FALTA UM TIJOLO NO MURO
Mair Pena Neto
As comemorações dos 20 anos da queda do muro de Berlim são mais do que justas, pelo horror daquela construção dividindo uma cidade e aprisionando pessoas, mas faz falta nas matérias divulgadas pela imprensa uma referência clara ao que veio depois daquele período e suas conseqüências.
A história tem seus ciclos e ao da guerra fria, sucedeu o triunfo do capitalismo, bradado pelo então presidente dos Estados Unidos, Ronald Reagan, e sua expressão neoliberal, inspirada pelo Consenso de Washington, formulado dois meses depois da queda do muro. O Ocidente, vencedor e absoluto, sentiu-se em condições de ditar ao mundo as suas regras econômicas, e elas vieram em forma de 10 mandamentos: redução dos gastos públicos, privatização das estatais, desregulamentação do mercado, abertura comercial, investimento estrangeiro direto sem restrições, disciplina fiscal, reforma tributária, juros de mercado, câmbio de mercado e direito à propriedade intelectual.
O capitalismo deixava de lado as conquistas sociais democráticas necessárias quando precisou se contrapor ao socialismo no pós-guerra para assumir novamente uma face selvagem e benéfica apenas aos detentores do capital. O Estado teria que reduzir seu tamanho e isso implicava abrir mão até de seus compromissos com a educação e a saúde.
Foi o tempo do Deus mercado. Os capitais podiam e deviam transitar livremente sem que os Estados esboçassem reação. No discurso, seriam capitais de investimento, mas, na prática, reveleram-se muito mais capitais especulativos, que atacavam as nações e sua moedas sem pudor.
Adotado como política do Fundo Monetário Internacional em 1990, o Consenso de Washington foi aplicado sem distinção em todo o mundo pobre ou em desenvolvimento. Suas propostas tiveram que ser acatadas na África, na Ásia e na América Latina. O capital estava livre para circular; as pessoas, não, naturalmente.
A onda neoliberal varreu o planeta e quem se colocasse contra ela era jurássico, como definiu um de seus defensores, o ex-presidente do Brasil, Fernando Henrique Cardoso. Na América Latina, foi a era de FH, no Brasil; Carlos Menem, na Argentina; Carlos Andrés Pérez, na Venezuela, e Sanches de Lozada, na Bolívia, entre outros, todos encantados com o tratamento de choque dos ajustes macroeconômicos. Por mais que os problemas fossem evidentes, estes países eram muito elogiados pelo FMI por seguirem direitinho o receituário.
Mas não tardaram a vir as crises. Na Ásia, na Rússia, no México e na Argentina. E com elas a quebra desses países.

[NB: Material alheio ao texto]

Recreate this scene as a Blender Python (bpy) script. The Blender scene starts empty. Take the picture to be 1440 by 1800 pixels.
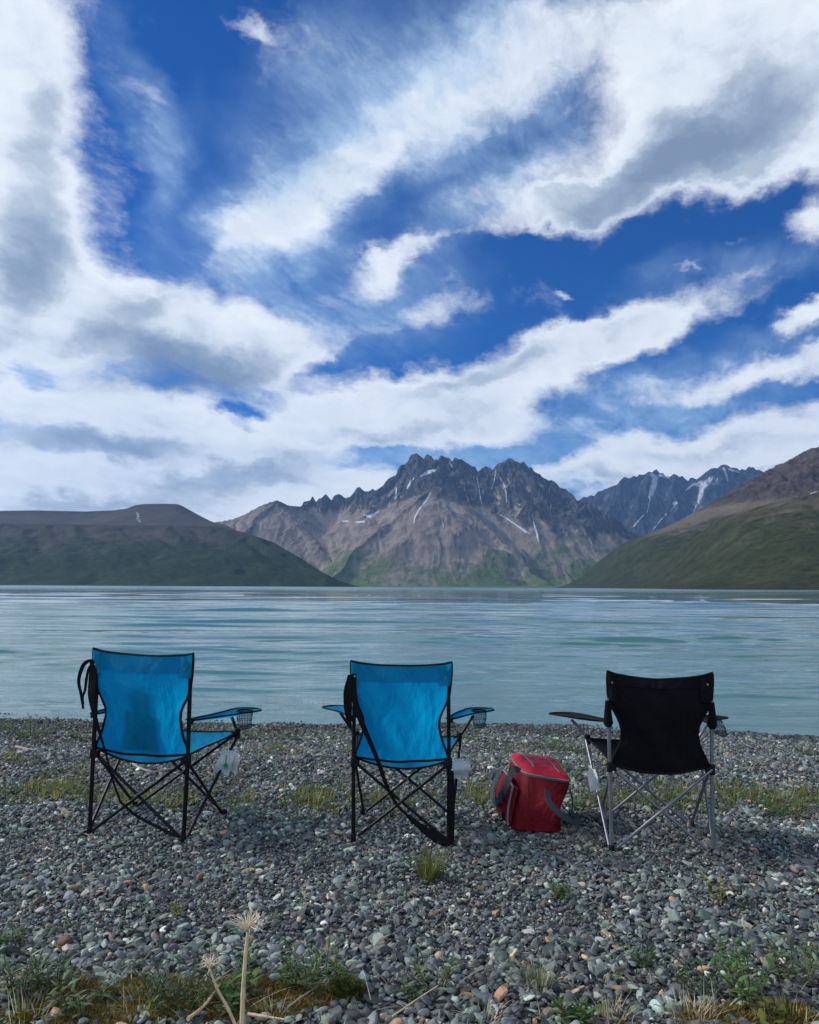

O PIB da Rússia caiu 30%, o peso mexicano desvalorizou-se em 60%, a Argentina foi ao chão e a população aderiu ao escambo como forma de sobrevivência. O capital financeiro fugiu em massa desses países, agravando uma crise que esteve bem perto de um colapso mundial.
O FMI saiu em socorro de um modelo que dava sinais de esgotamento e aumentou o endividamento externo dos países, que apostavam nos mandamentos recomendados para se desenvolverem. O crescimento prometido não veio e a insatisfação popular cresceu.
Mais uma vez voltando à América Latina, Menem responde a processos até hoje, Andrés Pérez sofreu impeachment e Sanches de Lozada fugiu para os Estados Unidos. Com Fernando Henrique, que foi duas vezes de pires na mão ao FMI e entregou o país com um endividamento quintuplicado, nada aconteceu. Talvez pela cordialidade brasileira está aí até hoje falando em subperonismo e aplaudido por meia dúzia de saudosistas.
Todos estes governos foram sucedidos por presidentes com propostas antagônicas. O Estado retomou seu papel, os investimentos públicos aumentaram, privatizações foram interrompidas e houve crescimento.
Apesar do fracasso neoliberal e das regras do Consenso de Washington, o modelo que triunfou após a queda do muro não morreu com as crises dos anos 90. Foi preciso um novo abalo mundial, provocado pela liberdade absoluta do capital financeiro e sua irresponsabilidade, para que novas regras fossem pensadas.
O mundo deixou de ser do G7 para ouvir o G20, no qual se encontram várias vítimas das crises dos 90. O FMI , quem diria, prepara proposta para taxar bancos e criar fundo anticrise. Enfim, a história deu mais uma volta que precisa ser lembrada nessas celebrações do fim do muro de Berlim.